[WHAT THE TASK REQUIRES] Write out the complete material exactly as it stands.

[RECORDS FOR THE TASK]
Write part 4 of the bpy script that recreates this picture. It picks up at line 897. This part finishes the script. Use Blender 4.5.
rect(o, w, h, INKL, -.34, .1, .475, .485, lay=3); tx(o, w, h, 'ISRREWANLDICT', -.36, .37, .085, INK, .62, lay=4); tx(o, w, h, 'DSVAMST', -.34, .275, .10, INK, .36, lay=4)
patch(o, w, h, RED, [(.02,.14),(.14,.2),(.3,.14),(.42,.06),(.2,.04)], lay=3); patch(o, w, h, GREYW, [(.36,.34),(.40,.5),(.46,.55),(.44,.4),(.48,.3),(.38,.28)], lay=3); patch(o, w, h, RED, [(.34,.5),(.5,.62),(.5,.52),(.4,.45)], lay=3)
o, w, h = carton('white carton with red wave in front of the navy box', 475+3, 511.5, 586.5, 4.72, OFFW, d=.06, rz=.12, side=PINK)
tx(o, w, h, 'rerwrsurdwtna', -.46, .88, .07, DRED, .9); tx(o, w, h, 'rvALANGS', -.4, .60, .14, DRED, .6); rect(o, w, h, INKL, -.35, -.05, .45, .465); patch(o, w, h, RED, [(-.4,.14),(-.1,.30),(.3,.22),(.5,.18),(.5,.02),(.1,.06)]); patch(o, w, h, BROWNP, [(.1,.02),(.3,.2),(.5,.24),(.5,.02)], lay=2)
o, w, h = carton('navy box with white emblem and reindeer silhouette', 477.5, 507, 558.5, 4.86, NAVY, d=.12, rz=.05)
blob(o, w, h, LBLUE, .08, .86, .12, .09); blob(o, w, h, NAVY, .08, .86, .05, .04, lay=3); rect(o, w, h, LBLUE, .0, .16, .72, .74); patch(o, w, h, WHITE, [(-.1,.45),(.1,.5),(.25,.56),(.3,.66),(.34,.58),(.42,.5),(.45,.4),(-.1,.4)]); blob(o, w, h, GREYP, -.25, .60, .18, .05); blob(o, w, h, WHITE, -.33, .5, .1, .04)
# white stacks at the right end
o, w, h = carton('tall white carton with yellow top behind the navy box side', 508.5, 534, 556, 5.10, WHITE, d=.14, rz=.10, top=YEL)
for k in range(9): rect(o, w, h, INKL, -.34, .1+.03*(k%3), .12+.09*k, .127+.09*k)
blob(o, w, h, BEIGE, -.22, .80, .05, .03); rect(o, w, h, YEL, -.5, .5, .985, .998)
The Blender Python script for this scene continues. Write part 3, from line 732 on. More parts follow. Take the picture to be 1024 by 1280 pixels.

[OUTPUT BELOW]
Write part 4 of the bpy script that recreates this picture. It picks up at line 897. This part finishes the script. Use Blender 4.5.
rect(o, w, h, INKL, -.34, .1, .475, .485, lay=3); tx(o, w, h, 'ISRREWANLDICT', -.36, .37, .085, INK, .62, lay=4); tx(o, w, h, 'DSVAMST', -.34, .275, .10, INK, .36, lay=4)
patch(o, w, h, RED, [(.02,.14),(.14,.2),(.3,.14),(.42,.06),(.2,.04)], lay=3); patch(o, w, h, GREYW, [(.36,.34),(.40,.5),(.46,.55),(.44,.4),(.48,.3),(.38,.28)], lay=3); patch(o, w, h, RED, [(.34,.5),(.5,.62),(.5,.52),(.4,.45)], lay=3)
o, w, h = carton('white carton with red wave in front of the navy box', 475+3, 511.5, 586.5, 4.72, OFFW, d=.06, rz=.12, side=PINK)
tx(o, w, h, 'rerwrsurdwtna', -.46, .88, .07, DRED, .9); tx(o, w, h, 'rvALANGS', -.4, .60, .14, DRED, .6); rect(o, w, h, INKL, -.35, -.05, .45, .465); patch(o, w, h, RED, [(-.4,.14),(-.1,.30),(.3,.22),(.5,.18),(.5,.02),(.1,.06)]); patch(o, w, h, BROWNP, [(.1,.02),(.3,.2),(.5,.24),(.5,.02)], lay=2)
o, w, h = carton('navy box with white emblem and reindeer silhouette', 477.5, 507, 558.5, 4.86, NAVY, d=.12, rz=.05)
blob(o, w, h, LBLUE, .08, .86, .12, .09); blob(o, w, h, NAVY, .08, .86, .05, .04, lay=3); rect(o, w, h, LBLUE, .0, .16, .72, .74); patch(o, w, h, WHITE, [(-.1,.45),(.1,.5),(.25,.56),(.3,.66),(.34,.58),(.42,.5),(.45,.4),(-.1,.4)]); blob(o, w, h, GREYP, -.25, .60, .18, .05); blob(o, w, h, WHITE, -.33, .5, .1, .04)
# white stacks at the right end
o, w, h = carton('tall white carton with yellow top behind the navy box side', 508.5, 534, 556, 5.10, WHITE, d=.14, rz=.10, top=YEL)
for k in range(9): rect(o, w, h, INKL, -.34, .1+.03*(k%3), .12+.09*k, .127+.09*k)
blob(o, w, h, BEIGE, -.22, .80, .05, .03); rect(o, w, h, YEL, -.5, .5, .985, .998)
The Blender Python script for this scene continues. Write part 3, from line 732 on. More parts follow. Take the picture to be 1024 by 1280 pixels.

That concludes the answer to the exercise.